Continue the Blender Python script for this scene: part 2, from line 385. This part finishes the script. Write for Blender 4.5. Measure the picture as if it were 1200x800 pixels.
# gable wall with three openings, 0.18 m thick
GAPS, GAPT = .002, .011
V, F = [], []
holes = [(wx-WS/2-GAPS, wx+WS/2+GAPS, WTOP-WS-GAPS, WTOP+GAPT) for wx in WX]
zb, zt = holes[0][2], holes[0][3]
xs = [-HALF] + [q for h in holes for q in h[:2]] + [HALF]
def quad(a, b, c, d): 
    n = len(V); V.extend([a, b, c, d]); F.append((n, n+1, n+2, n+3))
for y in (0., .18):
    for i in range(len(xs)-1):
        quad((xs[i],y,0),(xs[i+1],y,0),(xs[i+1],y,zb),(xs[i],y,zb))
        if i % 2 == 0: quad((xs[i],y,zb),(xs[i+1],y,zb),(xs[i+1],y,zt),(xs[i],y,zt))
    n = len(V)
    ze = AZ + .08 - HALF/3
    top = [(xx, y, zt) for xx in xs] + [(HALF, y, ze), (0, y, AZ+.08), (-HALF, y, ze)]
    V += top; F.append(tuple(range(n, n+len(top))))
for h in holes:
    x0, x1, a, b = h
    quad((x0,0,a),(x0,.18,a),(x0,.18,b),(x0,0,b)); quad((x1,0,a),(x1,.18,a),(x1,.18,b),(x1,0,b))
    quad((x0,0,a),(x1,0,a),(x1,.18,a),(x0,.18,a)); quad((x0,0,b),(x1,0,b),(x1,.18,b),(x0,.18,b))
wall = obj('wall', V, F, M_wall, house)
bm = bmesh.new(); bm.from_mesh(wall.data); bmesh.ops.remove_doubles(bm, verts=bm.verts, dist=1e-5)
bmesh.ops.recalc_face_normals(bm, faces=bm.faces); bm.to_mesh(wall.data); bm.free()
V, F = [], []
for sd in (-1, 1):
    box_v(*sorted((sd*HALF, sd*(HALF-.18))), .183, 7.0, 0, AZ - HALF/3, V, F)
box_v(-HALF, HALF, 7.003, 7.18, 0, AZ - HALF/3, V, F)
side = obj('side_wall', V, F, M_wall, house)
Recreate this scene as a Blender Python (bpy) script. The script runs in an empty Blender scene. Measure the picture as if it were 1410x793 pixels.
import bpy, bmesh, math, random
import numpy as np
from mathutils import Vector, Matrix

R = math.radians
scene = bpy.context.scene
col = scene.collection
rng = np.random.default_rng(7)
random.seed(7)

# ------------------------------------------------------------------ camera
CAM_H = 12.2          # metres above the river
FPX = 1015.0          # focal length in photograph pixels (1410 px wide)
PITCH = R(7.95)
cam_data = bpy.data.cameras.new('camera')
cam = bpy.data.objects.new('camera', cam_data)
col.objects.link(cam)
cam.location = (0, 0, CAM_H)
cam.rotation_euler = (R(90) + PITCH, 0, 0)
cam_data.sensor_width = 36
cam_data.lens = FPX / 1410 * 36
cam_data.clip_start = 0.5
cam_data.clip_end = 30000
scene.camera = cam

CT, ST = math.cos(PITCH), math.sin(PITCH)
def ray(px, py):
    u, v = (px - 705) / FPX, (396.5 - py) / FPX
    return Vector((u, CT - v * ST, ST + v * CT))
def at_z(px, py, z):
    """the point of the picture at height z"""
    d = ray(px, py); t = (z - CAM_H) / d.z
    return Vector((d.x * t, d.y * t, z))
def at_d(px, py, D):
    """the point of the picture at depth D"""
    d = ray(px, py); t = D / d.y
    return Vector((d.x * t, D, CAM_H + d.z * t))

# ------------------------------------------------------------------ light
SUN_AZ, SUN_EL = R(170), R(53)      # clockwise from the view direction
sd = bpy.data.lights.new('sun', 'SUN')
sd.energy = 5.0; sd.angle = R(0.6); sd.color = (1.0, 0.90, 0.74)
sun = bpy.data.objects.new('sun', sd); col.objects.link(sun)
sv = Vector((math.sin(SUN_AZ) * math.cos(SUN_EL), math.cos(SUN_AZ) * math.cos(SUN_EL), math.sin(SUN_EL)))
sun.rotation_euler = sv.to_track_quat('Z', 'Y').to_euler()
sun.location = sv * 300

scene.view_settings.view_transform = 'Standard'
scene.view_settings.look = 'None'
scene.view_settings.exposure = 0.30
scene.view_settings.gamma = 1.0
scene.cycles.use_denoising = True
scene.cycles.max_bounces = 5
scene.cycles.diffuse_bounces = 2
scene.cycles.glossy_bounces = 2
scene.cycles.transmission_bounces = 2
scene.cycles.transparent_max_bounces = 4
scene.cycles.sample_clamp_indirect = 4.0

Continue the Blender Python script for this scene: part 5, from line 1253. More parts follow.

▶ [PROBLEM TO WORK ON]:
All of the material must be reproduced exactly.

▶ [CORRECT ANSWER]:
Continue the Blender Python script for this scene: part 2, from line 385. This part finishes the script. Write for Blender 4.5. Measure the picture as if it were 1200x800 pixels.
# gable wall with three openings, 0.18 m thick
GAPS, GAPT = .002, .011
V, F = [], []
holes = [(wx-WS/2-GAPS, wx+WS/2+GAPS, WTOP-WS-GAPS, WTOP+GAPT) for wx in WX]
zb, zt = holes[0][2], holes[0][3]
xs = [-HALF] + [q for h in holes for q in h[:2]] + [HALF]
def quad(a, b, c, d): 
    n = len(V); V.extend([a, b, c, d]); F.append((n, n+1, n+2, n+3))
for y in (0., .18):
    for i in range(len(xs)-1):
        quad((xs[i],y,0),(xs[i+1],y,0),(xs[i+1],y,zb),(xs[i],y,zb))
        if i % 2 == 0: quad((xs[i],y,zb),(xs[i+1],y,zb),(xs[i+1],y,zt),(xs[i],y,zt))
    n = len(V)
    ze = AZ + .08 - HALF/3
    top = [(xx, y, zt) for xx in xs] + [(HALF, y, ze), (0, y, AZ+.08), (-HALF, y, ze)]
    V += top; F.append(tuple(range(n, n+len(top))))
for h in holes:
    x0, x1, a, b = h
    quad((x0,0,a),(x0,.18,a),(x0,.18,b),(x0,0,b)); quad((x1,0,a),(x1,.18,a),(x1,.18,b),(x1,0,b))
    quad((x0,0,a),(x1,0,a),(x1,.18,a),(x0,.18,a)); quad((x0,0,b),(x1,0,b),(x1,.18,b),(x0,.18,b))
wall = obj('wall', V, F, M_wall, house)
bm = bmesh.new(); bm.from_mesh(wall.data); bmesh.ops.remove_doubles(bm, verts=bm.verts, dist=1e-5)
bmesh.ops.recalc_face_normals(bm, faces=bm.faces); bm.to_mesh(wall.data); bm.free()
V, F = [], []
for sd in (-1, 1):
    box_v(*sorted((sd*HALF, sd*(HALF-.18))), .183, 7.0, 0, AZ - HALF/3, V, F)
box_v(-HALF, HALF, 7.003, 7.18, 0, AZ - HALF/3, V, F)
side = obj('side_wall', V, F, M_wall, house)
Recreate this scene as a Blender Python (bpy) script. The script runs in an empty Blender scene. Measure the picture as if it were 1410x793 pixels.
import bpy, bmesh, math, random
import numpy as np
from mathutils import Vector, Matrix

R = math.radians
scene = bpy.context.scene
col = scene.collection
rng = np.random.default_rng(7)
random.seed(7)

# ------------------------------------------------------------------ camera
CAM_H = 12.2          # metres above the river
FPX = 1015.0          # focal length in photograph pixels (1410 px wide)
PITCH = R(7.95)
cam_data = bpy.data.cameras.new('camera')
cam = bpy.data.objects.new('camera', cam_data)
col.objects.link(cam)
cam.location = (0, 0, CAM_H)
cam.rotation_euler = (R(90) + PITCH, 0, 0)
cam_data.sensor_width = 36
cam_data.lens = FPX / 1410 * 36
cam_data.clip_start = 0.5
cam_data.clip_end = 30000
scene.camera = cam

CT, ST = math.cos(PITCH), math.sin(PITCH)
def ray(px, py):
    u, v = (px - 705) / FPX, (396.5 - py) / FPX
    return Vector((u, CT - v * ST, ST + v * CT))
def at_z(px, py, z):
    """the point of the picture at height z"""
    d = ray(px, py); t = (z - CAM_H) / d.z
    return Vector((d.x * t, d.y * t, z))
def at_d(px, py, D):
    """the point of the picture at depth D"""
    d = ray(px, py); t = D / d.y
    return Vector((d.x * t, D, CAM_H + d.z * t))

# ------------------------------------------------------------------ light
SUN_AZ, SUN_EL = R(170), R(53)      # clockwise from the view direction
sd = bpy.data.lights.new('sun', 'SUN')
sd.energy = 5.0; sd.angle = R(0.6); sd.color = (1.0, 0.90, 0.74)
sun = bpy.data.objects.new('sun', sd); col.objects.link(sun)
sv = Vector((math.sin(SUN_AZ) * math.cos(SUN_EL), math.cos(SUN_AZ) * math.cos(SUN_EL), math.sin(SUN_EL)))
sun.rotation_euler = sv.to_track_quat('Z', 'Y').to_euler()
sun.location = sv * 300

scene.view_settings.view_transform = 'Standard'
scene.view_settings.look = 'None'
scene.view_settings.exposure = 0.30
scene.view_settings.gamma = 1.0
scene.cycles.use_denoising = True
scene.cycles.max_bounces = 5
scene.cycles.diffuse_bounces = 2
scene.cycles.glossy_bounces = 2
scene.cycles.transmission_bounces = 2
scene.cycles.transparent_max_bounces = 4
scene.cycles.sample_clamp_indirect = 4.0

Continue the Blender Python script for this scene: part 5, from line 1253. More parts follow.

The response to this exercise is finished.